A couple suggestions for not dying in a triathlon

The article in the New York Times about fatalities during triathlon races seemed alarming. For anyone associated with these losses of life, it is indeed tragic, but that is true for all sports. The numbers are in fact reassuring. It has been extrapolated by Dan Empfield that at the current highest rate ever of deaths during triathlons, this year there will be 4 deaths per 100,000 participants. Each triathlete does more than one triathlon per year, so that number is even smaller per occurences. This compares extremely favorably to other sports, even wrestling, and especially equestrian sports which are still riskier than skydiving. Nevertheless, however insignificant the statistic, it is still there and none of us wants to contribute to it. We don’t have to. The following are suggestions for staying very much alive.
1.Do the geometry. If you start 20 feet away from the rope and swim1/2 mile, how much farther do you have to go?
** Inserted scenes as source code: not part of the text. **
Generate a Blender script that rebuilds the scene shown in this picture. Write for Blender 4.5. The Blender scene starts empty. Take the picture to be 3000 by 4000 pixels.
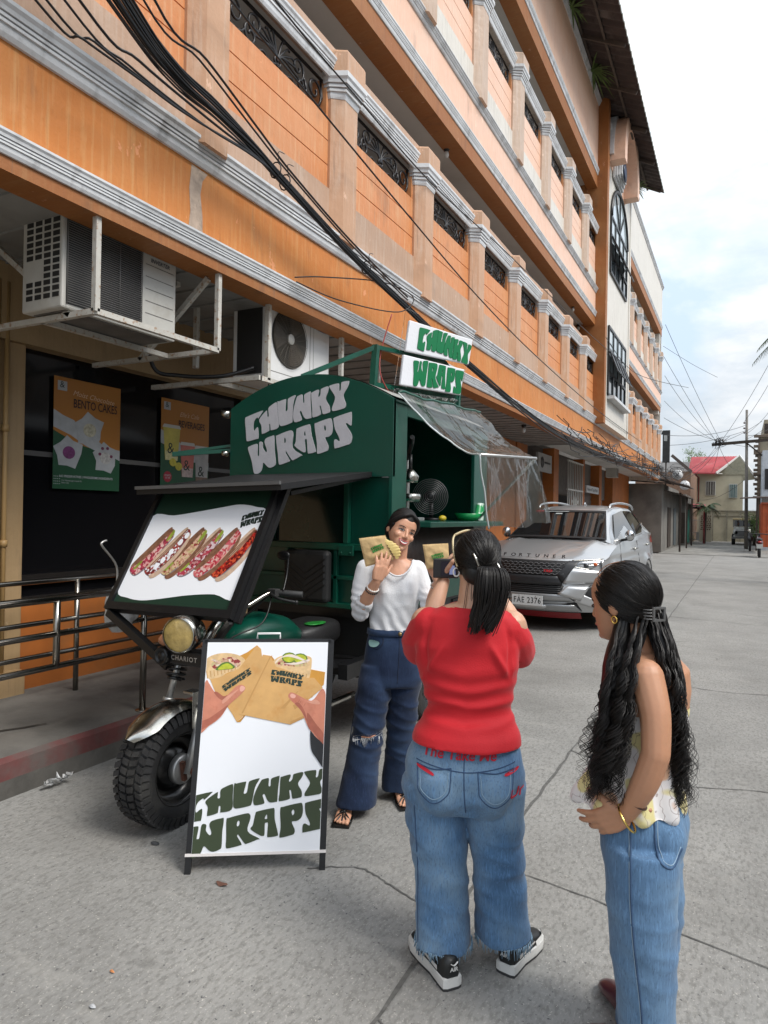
import bpy, bmesh, math, random
from math import pi, sin, cos, tan, sqrt, radians, atan2, exp
import numpy as np
from mathutils import Vector, Matrix, noise
from mathutils.geometry import tessellate_polygon
random.seed(7)
scene = bpy.context.scene
COL = scene.collection

# ------------------------------------------------------------------ camera
YAW, PITCH, ROLL, CAMH = 0.480084, 0.0014386, 0.018, 1.65
cd = bpy.data.cameras.new("camera"); cam = bpy.data.objects.new("camera", cd); COL.objects.link(cam)
cam.matrix_world = Matrix.Translation((0, 0, CAMH)) @ Matrix.Rotation(YAW, 4, 'Z') @ Matrix.Rotation(pi/2+PITCH, 4, 'X') @ Matrix.Rotation(ROLL, 4, 'Z')
cd.sensor_fit = 'VERTICAL'; cd.sensor_height = 36; cd.sensor_width = 27; cd.lens = 36*1480/2212
cd.clip_start = 0.05; cd.clip_end = 3000
scene.camera = cam

# ------------------------------------------------------------------ sky + sun
SUN_EL, SUN_AZ = radians(50), radians(98)      # azimuth clockwise from +Y : ahead and to the right, behind cloud
w = bpy.data.worlds.new("World"); scene.world = w; w.use_nodes = True
nt = w.node_tree; N = nt.nodes; Lk = nt.links
for n in list(N): N.remove(n)
out = N.new('ShaderNodeOutputWorld'); bg = N.new('ShaderNodeBackground')
sky = N.new('ShaderNodeTexSky'); sky.sky_type = 'NISHITA'; sky.sun_disc = False
sky.sun_elevation = SUN_EL; sky.sun_rotation = SUN_AZ; sky.air_density = 1.0; sky.dust_density = 2.0
tc = N.new('ShaderNodeTexCoord'); mp = N.new('ShaderNodeMapping'); mp.inputs['Scale'].default_value = (1.0, 1.0, 2.6)
mp.inputs['Rotation'].default_value = (0.15, 0.1, 0.4)
n1 = N.new('ShaderNodeTexNoise'); n1.inputs['Scale'].default_value = 2.3; n1.inputs['Detail'].default_value = 7; n1.inputs['Roughness'].default_value = .55; n1.inputs['Distortion'].default_value = .6
r1 = N.new('ShaderNodeValToRGB'); r1.color_ramp.elements[0].position = .40; r1.color_ramp.elements[1].position = .56
r1.color_ramp.elements[0].color = (0, 0, 0, 1); r1.color_ramp.elements[1].color = (1, 1, 1, 1)
n2 = N.new('ShaderNodeTexNoise'); n2.inputs['Scale'].default_value = 5.5; n2.inputs['Detail'].default_value = 8; n2.inputs['Roughness'].default_value = .6
r2 = N.new('ShaderNodeValToRGB'); r2.color_ramp.elements[0].position = .34; r2.color_ramp.elements[1].position = .62
r2.color_ramp.elements[0].color = (3.5, 3.95, 4.4, 1); r2.color_ramp.elements[1].color = (5.45, 5.52, 5.6, 1)
thin = N.new('ShaderNodeMix'); thin.data_type = 'RGBA'; thin.inputs[0].default_value = .62
thin.inputs[7].default_value = (4.3, 5.0, 5.7, 1)
mx = N.new('ShaderNodeMix'); mx.data_type = 'RGBA'
Lk.new(tc.outputs['Generated'], mp.inputs['Vector']); Lk.new(mp.outputs[0], n1.inputs['Vector']); Lk.new(mp.outputs[0], n2.inputs['Vector'])
Lk.new(n1.outputs['Fac'], r1.inputs['Fac']); Lk.new(n2.outputs['Fac'], r2.inputs['Fac'])
Lk.new(sky.outputs[0], thin.inputs[6])
Lk.new(r1.outputs['Color'], mx.inputs[0]); Lk.new(thin.outputs[2], mx.inputs[6]); Lk.new(r2.outputs['Color'], mx.inputs[7])
sxyz = N.new('ShaderNodeSeparateXYZ'); Lk.new(tc.outputs['Generated'], sxyz.inputs[0])     # overcast sky: zenith brighter than the horizon
ovc = N.new('ShaderNodeMapRange'); ovc.inputs[1].default_value = 0; ovc.inputs[2].default_value = 1; ovc.inputs[3].default_value = .9; ovc.inputs[4].default_value = 2.0; Lk.new(sxyz.outputs[2], ovc.inputs[0])
vm = N.new('ShaderNodeVectorMath'); vm.operation = 'SCALE'; Lk.new(mx.outputs[2], vm.inputs[0]); Lk.new(ovc.outputs[0], vm.inputs[3])
Lk.new(vm.outputs[0], bg.inputs['Color']); bg.inputs['Strength'].default_value = 0.10
Lk.new(bg.outputs[0], out.inputs['Surface'])
sl = bpy.data.lights.new("sun", 'SUN'); sun = bpy.data.objects.new("sun", sl); COL.objects.link(sun)
sl.energy = 1.7; sl.angle = radians(24); sl.color = (1.0, .96, .90)
sd = Vector((sin(SUN_AZ)*cos(SUN_EL), cos(SUN_AZ)*cos(SUN_EL), sin(SUN_EL)))
sun.rotation_euler = sd.to_track_quat('Z', 'Y').to_euler(); sun.location = (10, 10, 30)
vs = scene.view_settings; vs.view_transform = 'Standard'; vs.look = 'None'; vs.gamma = 1; vs.exposure = 0.86; vs.use_curve_mapping = False
scene.cycles.max_bounces = 10; scene.cycles.transparent_max_bounces = 24

# ------------------------------------------------------------------ materials
def nm(name):
    m = bpy.data.materials.new(name); m.use_nodes = True
    t = m.node_tree; b = t.nodes['Principled BSDF']
    return m, t, b
def noise_mix(t, base_socket, src, scale, c2, lo=.45, hi=.65, coord='Object', stretch=(1, 1, 1), detail=6, fac=1.0, seed=0, rough=.6):
    """mix colour c2 over src where a noise is high; returns the output socket"""
    N = t.nodes; L = t.links
    tcn = N.new('ShaderNodeTexCoord'); m = N.new('ShaderNodeMapping'); m.inputs['Scale'].default_value = stretch; m.inputs['Location'].default_value = (seed*3.1, seed*1.7, seed*.9)
    n = N.new('ShaderNodeTexNoise'); n.inputs['Scale'].default_value = scale; n.inputs['Detail'].default_value = detail; n.inputs['Roughness'].default_value = rough
    r = N.new('ShaderNodeMapRange'); r.inputs[1].default_value = lo; r.inputs[2].default_value = hi; r.inputs[4].default_value = fac
    x = N.new('ShaderNodeMix'); x.data_type = 'RGBA'
    L.new(tcn.outputs[coord], m.inputs[0]); L.new(m.outputs[0], n.inputs['Vector']); L.new(n.outputs['Fac'], r.inputs[0]); L.new(r.outputs[0], x.inputs[0])
    if isinstance(src, tuple): x.inputs[6].default_value = (*src, 1)
    else: L.new(src, x.inputs[6])
    x.inputs[7].default_value = (*c2, 1)
    return x.outputs[2]
def bump(t, b, scale, strength, dist=.01, stretch=(1, 1, 1), detail=8, kind='noise', coord='Object', chain=None):
    N = t.nodes; L = t.links
    tcn = N.new('ShaderNodeTexCoord'); m = N.new('ShaderNodeMapping'); m.inputs['Scale'].default_value = stretch
    if kind == 'noise':
        n = N.new('ShaderNodeTexNoise'); n.inputs['Scale'].default_value = scale; n.inputs['Detail'].default_value = detail; o = n.outputs['Fac']
    else:
        n = N.new('ShaderNodeTexVoronoi'); n.inputs['Scale'].default_value = scale; o = n.outputs['Distance']
    bp = N.new('ShaderNodeBump'); bp.inputs['Strength'].default_value = strength; bp.inputs['Distance'].default_value = dist
    L.new(tcn.outputs[coord], m.inputs[0]); L.new(m.outputs[0], n.inputs['Vector']); L.new(o, bp.inputs['Height'])
    if chain: L.new(chain, bp.inputs['Normal'])
    L.new(bp.outputs[0], b.inputs['Normal'])
    return bp.outputs[0]
MATS = {}
def mat(name, col, rough=.6, metal=0., var=.0, vscale=6., bmp=0., bscale=40., spec=.5, stretch=(1, 1, 1), dirt=None, dscale=3., dlo=.5, dhi=.75, dfac=.8, dstretch=(1, 1, 1), coat=0., sheen=0.):
    if name in MATS: return MATS[name]
    m, t, b = nm(name)
    src = tuple(col)
    if var: src = noise_mix(t, None, src, vscale, tuple(min(1, max(0, c*(1-var))) for c in col), .35, .7, stretch=stretch)
    if dirt: src = noise_mix(t, None, src, dscale, dirt, dlo, dhi, stretch=dstretch, fac=dfac, seed=2)
    if isinstance(src, tuple): b.inputs['Base Color'].default_value = (*src, 1)
    else: t.links.new(src, b.inputs['Base Color'])
    b.inputs['Roughness'].default_value = rough; b.inputs['Metallic'].default_value = metal
    b.inputs['Specular IOR Level'].default_value = spec; b.inputs['Coat Weight'].default_value = coat; b.inputs['Coat Roughness'].default_value = .05
    if sheen: b.inputs['Sheen Weight'].default_value = sheen
    if bmp: bump(t, b, bscale, bmp)
    MATS[name] = m; return m
def paint(name, col, pale, streak, rough=.55, pinky=None):
    """weathered masonry paint: vertical rain streaks, faded patches, blisters"""
    m, t, b = nm(name)
    s = noise_mix(t, None, tuple(col), 1.3, pale, .42, .72, fac=.55)
    s = noise_mix(t, None, s, 5.0, streak, .50, .72, stretch=(1, 6, .35), fac=.55, seed=1)
    s = noise_mix(t, None, s, 11.0, tuple(c*.55 for c in col), .58, .78, stretch=(1, 3.5, .22), fac=.5, seed=3)
    s = noise_mix(t, None, s, 60.0, tuple(c*.8 for c in col), .5, .7, fac=.25, seed=5)
    s = noise_mix(t, None, s, 2.6, (.055, .045, .035), .60, .80, stretch=(1, 1.6, .5), fac=.42, seed=8)
    s = noise_mix(t, None, s, 6.5, tuple(min(1, c*1.15+.10) for c in col), .685, .70, stretch=(1, 1.2, .7), fac=.8, seed=21, detail=4)
    s = noise_mix(t, None, s, 3.3, (.10, .085, .07), .66, .74, stretch=(1, 5, .28), fac=.6, seed=25, detail=5)
    t.links.new(s, b.inputs['Base Color'])
    b.inputs['Roughness'].default_value = rough
    c = bump(t, b, 7, .45, .02, detail=10)
    bump(t, b, 90, .15, .004, chain=c)
    MATS[name] = m; return m

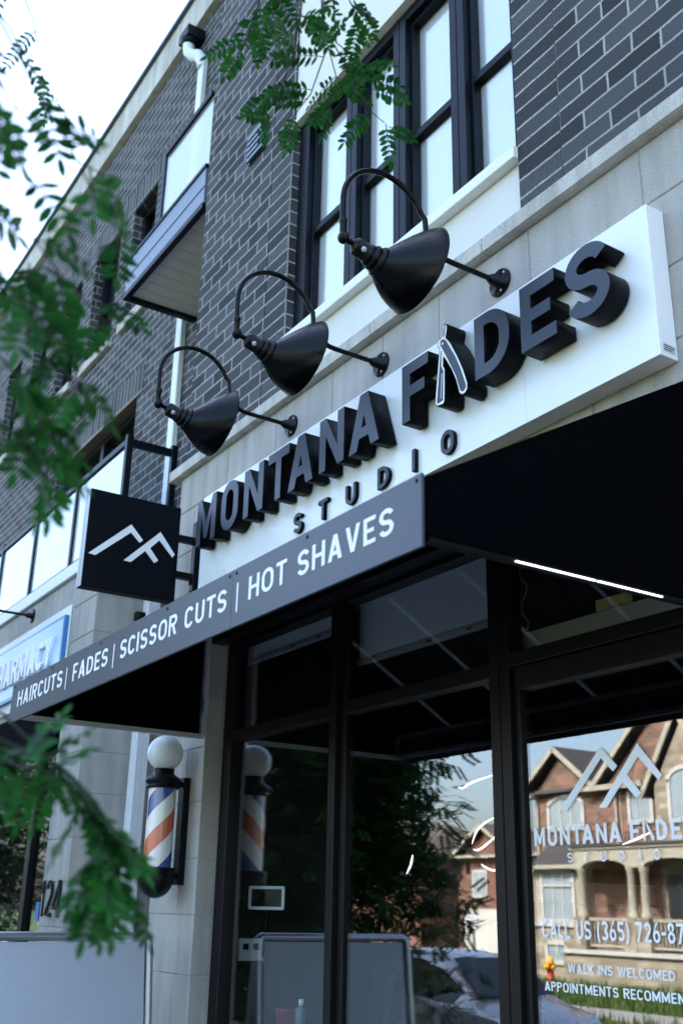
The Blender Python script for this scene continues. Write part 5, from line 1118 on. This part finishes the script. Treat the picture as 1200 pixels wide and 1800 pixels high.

2. If you seed yourself in the front and have 5 hell-bent bodies swim over you, how much time do you lose or gain?
3. How many laps in the pool do you swim before feeling comfortable and breathing easy? How many strokes per lap? My guess is that you are most uncomfortable on the third lap and get into a pleasant zone on the fourth. If you do 10 strokes cycles per length, 20 per lap, that would be 60 stroke cycles before you have left your anaerobic mode behind and entered aerobic.Therefore I strongly suggest you count 100 stroke cycles before you mentally enter race mode. Better yet, do a minimum of 100 strokes before the race begins. In any case, start slow and you will soon pass all those who would have swum over you.
The deaths this year and in the past, while in the water, have not been caused by drowning. The beginning of the swim is the most stressful part of the whole race. Unless you are really doomed to die at that moment, whatever ails you can wait a couple hundred strokes. Bottom line: DO NOT RACE WHEN THE GUN GOES OFF. However many seconds you gain in the first 200 yards, you can easily take off in the transition. And live to tell about it.